▶ PROVIDED DATA:
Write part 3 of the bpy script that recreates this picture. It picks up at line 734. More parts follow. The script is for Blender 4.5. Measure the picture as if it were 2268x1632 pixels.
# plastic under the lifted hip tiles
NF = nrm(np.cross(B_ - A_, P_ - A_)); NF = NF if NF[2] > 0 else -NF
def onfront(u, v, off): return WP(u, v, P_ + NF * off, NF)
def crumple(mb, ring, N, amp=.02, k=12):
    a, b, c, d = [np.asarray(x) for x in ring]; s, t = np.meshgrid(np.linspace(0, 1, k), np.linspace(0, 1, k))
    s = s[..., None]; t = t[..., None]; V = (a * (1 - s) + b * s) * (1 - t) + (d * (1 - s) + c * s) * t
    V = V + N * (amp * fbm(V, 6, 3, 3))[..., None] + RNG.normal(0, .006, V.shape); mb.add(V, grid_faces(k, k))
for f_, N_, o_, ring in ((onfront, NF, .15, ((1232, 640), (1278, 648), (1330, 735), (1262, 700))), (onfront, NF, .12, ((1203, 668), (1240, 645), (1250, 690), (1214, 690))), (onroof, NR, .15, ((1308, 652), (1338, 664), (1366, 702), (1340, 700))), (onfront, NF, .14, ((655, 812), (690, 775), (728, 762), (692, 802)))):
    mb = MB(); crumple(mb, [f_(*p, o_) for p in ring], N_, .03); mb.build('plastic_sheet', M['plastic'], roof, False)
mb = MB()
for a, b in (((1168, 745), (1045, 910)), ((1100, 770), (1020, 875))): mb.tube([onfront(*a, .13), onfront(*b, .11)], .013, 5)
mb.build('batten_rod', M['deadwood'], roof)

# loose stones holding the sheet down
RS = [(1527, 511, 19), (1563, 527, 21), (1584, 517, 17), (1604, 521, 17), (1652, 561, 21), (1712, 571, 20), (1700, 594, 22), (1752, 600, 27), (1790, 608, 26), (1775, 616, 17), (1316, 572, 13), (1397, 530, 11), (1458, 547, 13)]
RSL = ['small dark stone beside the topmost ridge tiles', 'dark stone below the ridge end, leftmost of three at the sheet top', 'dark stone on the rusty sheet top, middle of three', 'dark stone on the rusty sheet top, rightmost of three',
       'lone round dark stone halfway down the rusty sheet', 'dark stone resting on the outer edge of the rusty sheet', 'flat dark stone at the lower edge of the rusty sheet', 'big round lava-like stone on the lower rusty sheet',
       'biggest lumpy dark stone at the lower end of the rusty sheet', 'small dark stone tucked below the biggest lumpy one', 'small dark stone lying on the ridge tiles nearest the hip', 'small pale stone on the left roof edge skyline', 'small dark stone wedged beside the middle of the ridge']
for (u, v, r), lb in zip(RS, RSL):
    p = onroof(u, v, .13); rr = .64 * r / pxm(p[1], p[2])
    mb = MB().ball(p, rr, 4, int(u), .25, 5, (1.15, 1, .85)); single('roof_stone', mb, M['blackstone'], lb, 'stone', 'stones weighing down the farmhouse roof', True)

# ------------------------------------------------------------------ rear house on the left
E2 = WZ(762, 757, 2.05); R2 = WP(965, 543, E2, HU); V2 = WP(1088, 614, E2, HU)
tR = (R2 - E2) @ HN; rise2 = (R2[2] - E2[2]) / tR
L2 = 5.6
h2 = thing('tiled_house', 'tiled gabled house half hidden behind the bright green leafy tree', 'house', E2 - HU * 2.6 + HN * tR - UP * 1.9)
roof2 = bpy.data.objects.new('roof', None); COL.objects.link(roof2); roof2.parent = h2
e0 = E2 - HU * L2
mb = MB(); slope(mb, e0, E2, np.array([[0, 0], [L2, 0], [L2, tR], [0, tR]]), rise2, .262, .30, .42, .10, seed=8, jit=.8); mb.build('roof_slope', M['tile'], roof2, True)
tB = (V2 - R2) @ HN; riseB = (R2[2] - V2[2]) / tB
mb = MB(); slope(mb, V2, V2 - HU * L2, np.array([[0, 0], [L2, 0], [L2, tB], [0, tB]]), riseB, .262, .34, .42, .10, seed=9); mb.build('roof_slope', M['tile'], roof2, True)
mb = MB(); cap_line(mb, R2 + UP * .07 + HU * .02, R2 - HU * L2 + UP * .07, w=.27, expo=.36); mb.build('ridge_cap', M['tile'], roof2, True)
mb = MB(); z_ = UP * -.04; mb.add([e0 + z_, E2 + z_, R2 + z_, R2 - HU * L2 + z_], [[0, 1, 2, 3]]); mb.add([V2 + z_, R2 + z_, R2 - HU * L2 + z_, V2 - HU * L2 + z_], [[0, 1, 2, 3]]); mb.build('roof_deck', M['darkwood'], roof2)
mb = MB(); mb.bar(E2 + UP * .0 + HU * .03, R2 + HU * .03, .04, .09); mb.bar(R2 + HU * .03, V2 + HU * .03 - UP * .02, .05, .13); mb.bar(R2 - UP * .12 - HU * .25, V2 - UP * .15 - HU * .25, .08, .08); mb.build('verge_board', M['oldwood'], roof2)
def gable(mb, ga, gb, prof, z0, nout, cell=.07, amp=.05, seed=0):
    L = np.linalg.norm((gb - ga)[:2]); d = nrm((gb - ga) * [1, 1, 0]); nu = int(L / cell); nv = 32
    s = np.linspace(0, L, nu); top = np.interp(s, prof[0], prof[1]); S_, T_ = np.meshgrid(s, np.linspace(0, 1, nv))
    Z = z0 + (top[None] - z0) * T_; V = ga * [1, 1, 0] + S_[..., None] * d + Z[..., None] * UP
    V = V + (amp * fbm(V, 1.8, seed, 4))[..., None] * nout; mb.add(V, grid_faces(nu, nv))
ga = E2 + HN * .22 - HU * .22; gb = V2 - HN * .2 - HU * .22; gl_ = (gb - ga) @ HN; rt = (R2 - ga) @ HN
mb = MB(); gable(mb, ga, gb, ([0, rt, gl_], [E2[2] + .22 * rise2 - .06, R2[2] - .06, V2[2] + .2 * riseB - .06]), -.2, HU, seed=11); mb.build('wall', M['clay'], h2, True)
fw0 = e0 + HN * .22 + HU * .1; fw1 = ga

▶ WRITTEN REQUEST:
Every line above should be written out again exactly as it stands.

▶ WRITTEN SOLUTION:
Write part 3 of the bpy script that recreates this picture. It picks up at line 734. More parts follow. The script is for Blender 4.5. Measure the picture as if it were 2268x1632 pixels.
# plastic under the lifted hip tiles
NF = nrm(np.cross(B_ - A_, P_ - A_)); NF = NF if NF[2] > 0 else -NF
def onfront(u, v, off): return WP(u, v, P_ + NF * off, NF)
def crumple(mb, ring, N, amp=.02, k=12):
    a, b, c, d = [np.asarray(x) for x in ring]; s, t = np.meshgrid(np.linspace(0, 1, k), np.linspace(0, 1, k))
    s = s[..., None]; t = t[..., None]; V = (a * (1 - s) + b * s) * (1 - t) + (d * (1 - s) + c * s) * t
    V = V + N * (amp * fbm(V, 6, 3, 3))[..., None] + RNG.normal(0, .006, V.shape); mb.add(V, grid_faces(k, k))
for f_, N_, o_, ring in ((onfront, NF, .15, ((1232, 640), (1278, 648), (1330, 735), (1262, 700))), (onfront, NF, .12, ((1203, 668), (1240, 645), (1250, 690), (1214, 690))), (onroof, NR, .15, ((1308, 652), (1338, 664), (1366, 702), (1340, 700))), (onfront, NF, .14, ((655, 812), (690, 775), (728, 762), (692, 802)))):
    mb = MB(); crumple(mb, [f_(*p, o_) for p in ring], N_, .03); mb.build('plastic_sheet', M['plastic'], roof, False)
mb = MB()
for a, b in (((1168, 745), (1045, 910)), ((1100, 770), (1020, 875))): mb.tube([onfront(*a, .13), onfront(*b, .11)], .013, 5)
mb.build('batten_rod', M['deadwood'], roof)

# loose stones holding the sheet down
RS = [(1527, 511, 19), (1563, 527, 21), (1584, 517, 17), (1604, 521, 17), (1652, 561, 21), (1712, 571, 20), (1700, 594, 22), (1752, 600, 27), (1790, 608, 26), (1775, 616, 17), (1316, 572, 13), (1397, 530, 11), (1458, 547, 13)]
RSL = ['small dark stone beside the topmost ridge tiles', 'dark stone below the ridge end, leftmost of three at the sheet top', 'dark stone on the rusty sheet top, middle of three', 'dark stone on the rusty sheet top, rightmost of three',
       'lone round dark stone halfway down the rusty sheet', 'dark stone resting on the outer edge of the rusty sheet', 'flat dark stone at the lower edge of the rusty sheet', 'big round lava-like stone on the lower rusty sheet',
       'biggest lumpy dark stone at the lower end of the rusty sheet', 'small dark stone tucked below the biggest lumpy one', 'small dark stone lying on the ridge tiles nearest the hip', 'small pale stone on the left roof edge skyline', 'small dark stone wedged beside the middle of the ridge']
for (u, v, r), lb in zip(RS, RSL):
    p = onroof(u, v, .13); rr = .64 * r / pxm(p[1], p[2])
    mb = MB().ball(p, rr, 4, int(u), .25, 5, (1.15, 1, .85)); single('roof_stone', mb, M['blackstone'], lb, 'stone', 'stones weighing down the farmhouse roof', True)

# ------------------------------------------------------------------ rear house on the left
E2 = WZ(762, 757, 2.05); R2 = WP(965, 543, E2, HU); V2 = WP(1088, 614, E2, HU)
tR = (R2 - E2) @ HN; rise2 = (R2[2] - E2[2]) / tR
L2 = 5.6
h2 = thing('tiled_house', 'tiled gabled house half hidden behind the bright green leafy tree', 'house', E2 - HU * 2.6 + HN * tR - UP * 1.9)
roof2 = bpy.data.objects.new('roof', None); COL.objects.link(roof2); roof2.parent = h2
e0 = E2 - HU * L2
mb = MB(); slope(mb, e0, E2, np.array([[0, 0], [L2, 0], [L2, tR], [0, tR]]), rise2, .262, .30, .42, .10, seed=8, jit=.8); mb.build('roof_slope', M['tile'], roof2, True)
tB = (V2 - R2) @ HN; riseB = (R2[2] - V2[2]) / tB
mb = MB(); slope(mb, V2, V2 - HU * L2, np.array([[0, 0], [L2, 0], [L2, tB], [0, tB]]), riseB, .262, .34, .42, .10, seed=9); mb.build('roof_slope', M['tile'], roof2, True)
mb = MB(); cap_line(mb, R2 + UP * .07 + HU * .02, R2 - HU * L2 + UP * .07, w=.27, expo=.36); mb.build('ridge_cap', M['tile'], roof2, True)
mb = MB(); z_ = UP * -.04; mb.add([e0 + z_, E2 + z_, R2 + z_, R2 - HU * L2 + z_], [[0, 1, 2, 3]]); mb.add([V2 + z_, R2 + z_, R2 - HU * L2 + z_, V2 - HU * L2 + z_], [[0, 1, 2, 3]]); mb.build('roof_deck', M['darkwood'], roof2)
mb = MB(); mb.bar(E2 + UP * .0 + HU * .03, R2 + HU * .03, .04, .09); mb.bar(R2 + HU * .03, V2 + HU * .03 - UP * .02, .05, .13); mb.bar(R2 - UP * .12 - HU * .25, V2 - UP * .15 - HU * .25, .08, .08); mb.build('verge_board', M['oldwood'], roof2)
def gable(mb, ga, gb, prof, z0, nout, cell=.07, amp=.05, seed=0):
    L = np.linalg.norm((gb - ga)[:2]); d = nrm((gb - ga) * [1, 1, 0]); nu = int(L / cell); nv = 32
    s = np.linspace(0, L, nu); top = np.interp(s, prof[0], prof[1]); S_, T_ = np.meshgrid(s, np.linspace(0, 1, nv))
    Z = z0 + (top[None] - z0) * T_; V = ga * [1, 1, 0] + S_[..., None] * d + Z[..., None] * UP
    V = V + (amp * fbm(V, 1.8, seed, 4))[..., None] * nout; mb.add(V, grid_faces(nu, nv))
ga = E2 + HN * .22 - HU * .22; gb = V2 - HN * .2 - HU * .22; gl_ = (gb - ga) @ HN; rt = (R2 - ga) @ HN
mb = MB(); gable(mb, ga, gb, ([0, rt, gl_], [E2[2] + .22 * rise2 - .06, R2[2] - .06, V2[2] + .2 * riseB - .06]), -.2, HU, seed=11); mb.build('wall', M['clay'], h2, True)
fw0 = e0 + HN * .22 + HU * .1; fw1 = ga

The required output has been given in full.